Fellowships and Honors

Cognitive Science Society Fellow, 2018
APA Dissertation Award from APA(American Psycological Association), 1994

Biosketch

Mutsumi Imai received her doctoral degree (Ph.D. in Cognitive Psychology) from Northwestern University in the USA in 1994. Her advisor was Dr. Dedre Gentner. She joined the faculty of Keio University as an Assistant Professor in 1993. Since 2006, she has been Professor of Psychology at the Faculty of Environment and Information Studies, Keio University.

Imai’s goal is to understand how children build up their lexicons and how universal and language factors affect lexical development. Imai’s research interests include four topics that are deeply interwoven with one another: (1) How children learn language; (2) The role of language in conceptual development; (3) The relation between language and thought (in cross-linguistic contexts) in children and adults; (4) The relation between speech sound and meaning (sound symbolism) in language, and how sound symbolism scaffolds language development.

MI has studied lexical development through the full scope of development—from very early stages, in which children infer meanings of words by fast, efficient but rough mappings, to later stages, in which children’s word meanings evolve to rich, adult-like representation through restructuring of the whole semantic domain. On the early end, she studied infants’ sensitivity to non-arbitrary sound-meaning relations and how this sensitivity is used in establishing the word-referent associations.

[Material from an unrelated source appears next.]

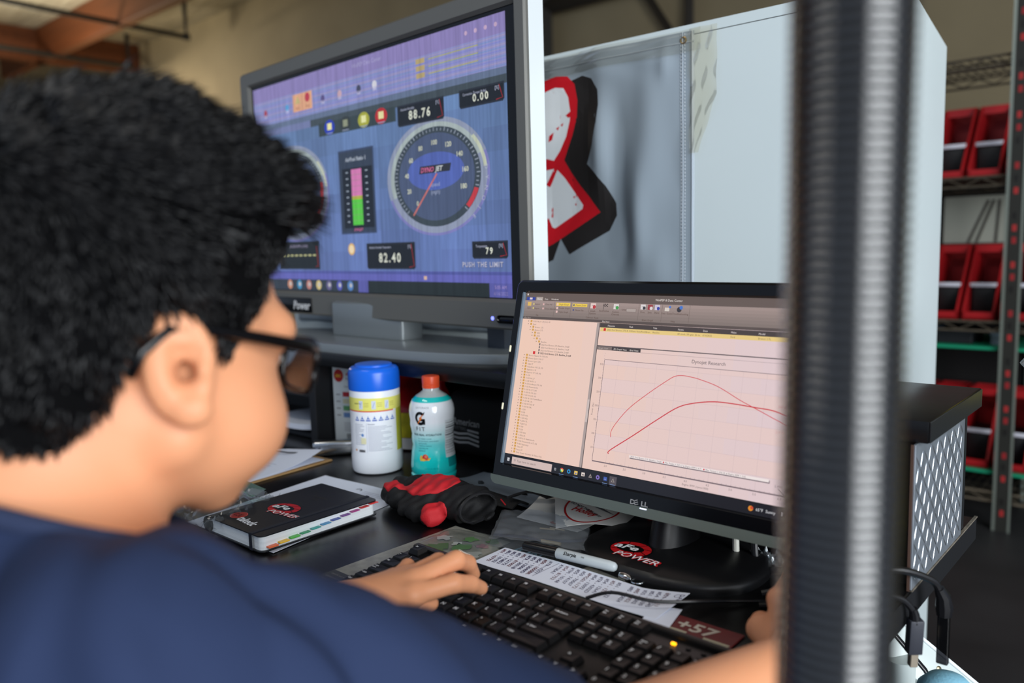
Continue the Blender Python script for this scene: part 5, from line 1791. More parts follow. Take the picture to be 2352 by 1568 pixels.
# ---- work gloves
m_gb = M('black_glove_fabric', (15, 15, 17), 0.75, bump=(350, 0.5))
m_gr = M('red_glove_fabric', (190, 26, 36), 0.7, bump=(350, 0.4))
t = thing('work_glove', 'red and black work glove lying in front of the drink bottle', 'glove', (-0.88, 0.82, ZD))


def glove_black(P):
    d = rcone(P, (-0.965, 0.800, ZD + 0.020), (-0.935, 0.790, ZD + 0.020), 0.017, 0.017)
    d = smin(d, rcone(P, (-0.972, 0.825, ZD + 0.022), (-0.90, 0.830, ZD + 0.026), 0.017, 0.020), 0.006)
    d = smin(d, rcone(P, (-0.960, 0.852, ZD + 0.020), (-0.89, 0.856, ZD + 0.024), 0.016, 0.019), 0.006)
    d = smin(d, rcone(P, (-0.935, 0.790, ZD + 0.019), (-0.88, 0.795, ZD + 0.018), 0.016, 0.019), 0.008)
    d = smin(d, ell(P, (-0.872, 0.822, ZD + 0.026), (0.050, 0.046, 0.026)), 0.014)
    d = smin(d, rcone(P, (-0.90, 0.775, ZD + 0.014), (-0.845, 0.772, ZD + 0.014), 0.014, 0.015), 0.008)
    cu = ell(P, (-0.815, 0.818, ZD + 0.026), (0.045, 0.040, 0.026))
    d = smin(d, cu, 0.012)
    hole = ell(P, (-0.778, 0.808, ZD + 0.028), (0.040, 0.032, 0.0185))
    d = smax(d, -hole, 0.004)
    d = smax(d, ZD + 0.0006 - P[:, 2], 0.002)
    d = d + 0.0016 * np.sin(P[:, 0] * 190 + P[:, 1] * 60) * np.sin(P[:, 1] * 150) + 0.0012 * np.sin(P[:, 0] * 330 - P[:, 2] * 240 + 2 * np.sin(P[:, 1] * 70))
    return d


V, Q = nets(glove_black, (-1.01, 0.73, ZD - 0.01), (-0.75, 0.90, ZD + 0.075), 0.0026, 8)
solid('glove_shell', V, Q, m_gb, t)


def patch(*bl):
    def f(P):
        d = glove_black(P) - 0.0018
        r = bl[0](P)
        for b in bl[1:]:
            r = np.minimum(r, b(P))
        return smax(d, r, 0.002)
    return f


V, Q = nets(patch(lambda P: ell(P, (-0.885, 0.812, ZD + 0.05), (0.046, 0.038, 0.030), np.array(((0.94, -0.34, 0), (0.34, 0.94, 0), (0, 0, 1)))), lambda P: ell(P, (-0.945, 0.795, ZD + 0.034), (0.030, 0.014, 0.018)), lambda P: ell(P, (-0.935, 0.858, ZD + 0.042), (0.026, 0.010, 0.014)),
                  lambda P: ell(P, (-0.835, 0.765, ZD + 0.022), (0.020, 0.022, 0.022))), (-1.01, 0.73, ZD - 0.01), (-0.75, 0.90, ZD + 0.075), 0.0026, 8)
solid('red_panels', V, Q, m_gr, t)
MB().tube([(-0.788 + 0.004 * math.cos(a), 0.810 + 0.033 * math.cos(a), ZD + 0.0275 + 0.020 * math.sin(a)) for a in np.linspace(0, 2 * math.pi, 30)], 0.0022, 6).build('cuff_binding', M('cuff_binding', (24, 24, 27), 0.5), t)
t = thing('glove_strap', 'second black glove with its strap sticking out behind the red glove', 'glove', (-0.82, 0.88, ZD))
MB().sheet(lambda u, v: (-0.87 + u * 0.085, 0.868 + v * 0.042 + 0.012 * u, ZD + 0.002 + 0.024 * math.sin(math.pi * (0.15 + 0.8 * v)) * (1 - 0.5 * u)), 14, 12, 0.003).build('back_panel', m_gb, t)
MB().sheet(lambda u, v: (-0.80 + u * 0.055 + 0.004 * v, 0.885 + v * 0.018 + 0.030 * u, ZD + 0.022 + 0.010 * math.sin(u * 3.0)), 14, 4, 0.003).build('strap', m_gb, t)
MB().tube([(-0.80, 0.872, ZD + 0.022), (-0.796, 0.878, ZD + 0.012)], 0.001, 6).build('red_thread', m_gr, t)

# ---- grey plastic sheet under monitor's left corner
o = MB().sheet(lambda u, v: (-0.985 + u * 0.26 + 0.02 * v, 0.895 + v * 0.115 + 0.05 * u * (1 - v) - 0.03 * u, ZD + 0.002 + 0.004 * abs(math.sin(u * 8 + v * 3)) + 0.003 * math.sin(v * 7)), 26, 14, 0.0006).build('plastic_sheet', M('grey_poly_sheet', (120, 130, 142), 0.35, spec=0.5))
tag(o, 'grey plastic sheet spread between the bottle and the monitor', 'sheet')

# ---- stickers
m_stick = M('white_sticker', (232, 230, 224), 0.4)
t = thing('decal_sheet', 'white decal sheet with red lettering curling out under the other decal', 'sticker', (-0.74, 0.91, ZD))


def d1(u, v):
    return (-0.755 + u * 0.10 - 0.02 * v + 0.03 * u * v, 0.856 + v * 0.085 + 0.012 * u, ZD + 0.004 + 0.012 * v * v + 0.004 * (1 - u))


MB().sheet(d1, 14, 14, 0.0004).build('backing', m_stick, t)


def d1map(u, v, w):
    return np.array([np.array(d1(a, b)) + np.array((0, -0.3 * c, c)) for a, b, c in zip(u, v, w)])


cv = CV(d1map, 0.0004)
cv.text('HO', 0.55, 0.52, 0.24, (190, 40, 34), 0, 'L', 1, 0.2, R(-12), 0.8)
cv.text('S', 0.48, 0.10, 0.24, (190, 40, 34), 0, 'L', 1, 0.2, R(-12), 1.1)
cv.build('decal_print', printed('glossy_decal', 0.35), t)
t = thing('caution_decal', 'white caution decal with a thin red ring below the monitor', 'sticker', (-0.70, 0.93, ZD))


def d2(u, v):
    return (-0.747 + u * 0.145 + 0.075 * (1 - v) * (1 - u) - 0.005 * v, 0.842 + v * 0.100 + 0.055 * u * (1 - 0.4 * v), ZD + 0.008 + 0.018 * v + 0.016 * (1 - v) ** 2 * 0.3 + 0.006 * math.sin(u * 3))


MB().sheet(d2, 18, 18, 0.0004).build('backing', m_stick, t)


def d2map(u, v, w):
    return np.array([np.array(d2(a, b)) + np.array((0, -0.3 * c, c)) for a, b, c in zip(u, v, w)])


cv = CV(d2map, 0.0004)
cv.ring(0.47, 0.48, 0.33, 0.355, (186, 40, 40), 0, 48, sy=1.25)
cv.text('CAUTION!', 0.66, 0.78, 0.085, (40, 40, 48), 0, 'C', 1, 0, R(-38))
cv.poly([(0.76, 0.64), (0.90, 0.60), (0.86, 0.82)], (40, 40, 48), 0)
cv.poly([(0.79, 0.665), (0.87, 0.64), (0.85, 0.765)], (226, 226, 222), 1)
cv.text('!', 0.835, 0.675, 0.055, (40, 40, 48), 2, 'C', 1)
for k in range(8):
    cv.text('DO NOT THROW AWAY THIS PART', 0.28 + k * 0.028, 0.74 - k * 0.018, 0.022, (90, 90, 98), 0, 'L', 0, 0, R(-42), 0.75)
cv.text('DO NOT THROW AWAY', 0.19, 0.66, 0.045, (50, 50, 58), 0, 'L', 1, 0, R(-46), 0.8)
cv.text('Holley', 0.20, 0.46, 0.12, (190, 34, 34), 0, 'L', 1, 0.1, R(-34), 0.85)
cv.text('CARS', 0.97, 0.55, 0.15, (180, 40, 40), 0, 'L', 1, 0.2, R(-30), 0.8)
cv.build('decal_print', printed('glossy_decal', 0.35), t)

# ---- printed magazine sheet below the keyboard
m_mag = M('grey_stone_photo_print', (150, 150, 140), 0.35, var=(60, 0.4), bump=(30, 0.02))
MGT = XF((-0.822, 0.500, ZD + 0.0003), rz=R(-1.5))
o = MB().sheet(lambda u, v: (u * 0.30, v * 0.29, 0.0012 + 0.0006 * math.sin(u * 6 + v * 5)), 8, 8, 0.0008).build('magazine_page', m_mag, None, MGT)
tag(o, 'glossy grey magazine page poking out under the keyboard', 'magazine')
cv = CV(lambda u, v, w: (np.column_stack([u, v, w + 0.0021, np.ones(len(u))]) @ np.array(MGT).T)[:, :3], 0.0001)
for (u_, v_, r_, c_) in ((0.045, 0.215, 0.018, (70, 116, 60)), (0.03, 0.200, 0.012, (90, 130, 74)), (0.07, 0.235, 0.016, (84, 130, 70)), (0.06, 0.262, 0.012, (96, 146, 80)), (0.09, 0.255, 0.010, (150, 110, 120)), (0.025, 0.245, 0.012, (190, 190, 186)), (0.055, 0.24, 0.008, (206, 206, 200)), (0.10, 0.225, 0.014, (176, 176, 170)), (0.09, 0.275, 0.011, (80, 120, 70))):
    cv.poly([(u_ + r_ * (0.8 + 0.3 * math.sin(k * 2.7 + u_ * 90)) * math.cos(R(k * 30)), v_ + r_ * (0.8 + 0.3 * math.sin(k * 1.9 + v_ * 70)) * math.sin(R(k * 30))) for k in range(12)], c_, 0)
cv.build('page_photo', printed('glossy_decal', 0.35), o)
cv = CV(lambda u, v, w: (np.column_stack([u, v, w + 0.0021, np.ones(len(u))]) @ np.array(MGT).T)[:, :3], 0.0001)
cv.rect(0.0, 0.03, 0.075, 0.082, (52, 54, 54), 0)
for k in range(5):
    cv.text('GRANITE AND MARBLE COUNTERTOPS', 0.006, 0.072 - k * 0.008, 0.0028, (130, 130, 128), 1, sx=0.8)
cv.build('page_text', printed('glossy_decal', 0.35), o)
cv = CV(lambda u, v, w: (np.column_stack([u, v, w + 0.0021, np.ones(len(u))]) @ np.array(MGT).T)[:, :3], 0.0001)
cv.rect(0.11, 0.262, 0.24, 0.290, (30, 40, 44), 0)
cv.text('ION', 0.130, 0.268, 0.016, (110, 150, 170), 1, 'L', 1, 0.1)
cv.build('page_heading', printed('glossy_decal', 0.35), o)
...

MI has also investigated lexical acquisition in a cross-linguistic perspective. For example, she studied how young children learn novel nouns and verbs. In this work, she compared Japanese, Chinese, and English-speaking children to examine how the linguistic properties of a child’s native language affect his or her pattern of learning. She has also studied how grammatical categorization systems such as classifier grammars and gender-marking grammars affect how children and adults form categories, construe similarity, construe individuation of entities, and reason inductively from prior knowledge, by studying Japanese-, Chinese-, German- and English-speaking children.

MI has published over 90 papers in English and Japanese in referred journals and book chapters, and written or edited 11 books in Japanese. She has given over 80 invited lectures and plenary talks at conferences and colloquia within Japan and internationally. In July 2016, she has served as a lecturer for the International Summer School of Cognitive Science held at the New Bulgarian University, where she gave intensive lectures for young scholars from many countries. She has also given many lectures on language, language development, and language education for the non-academic general public. She has been organizing a series of workshops that aims to bridge findings of basic research in Cognitive Science and educational practice (ABLE—Agents for Bridging Learning and Education practice), whereby she invited scholars of Cognitive Science outside Japan and set up lectures and discussions for school teachers, school administrators, company executives and managers, and general non-academic audience. She has also written books on the relation between language and thought and language acquisition, as well as on learning and knowledge acquisition for non-academic audience. These books have covered by newspapers and magazines with great reviews and have been translated and published in Taiwan, Mainland China, Korea, and Czech Republic.

MI has received awards from the Japanese Cognitive Science Society, the Japanese Society of Human Development, and the Japanese Psychological Society for her distinguished academic achievements and international contributions. She has been an associate member of the Science Council of Japan since 2007, and served on a number of government committees concerning scientific research, funding and education. She is a Fellow member of the Psychonomics Soceity, an Executive Board member of the International Association for the Study of Child Language (IASCL) and a member of the Society of Research in Child Development and the Cognitive Science Society.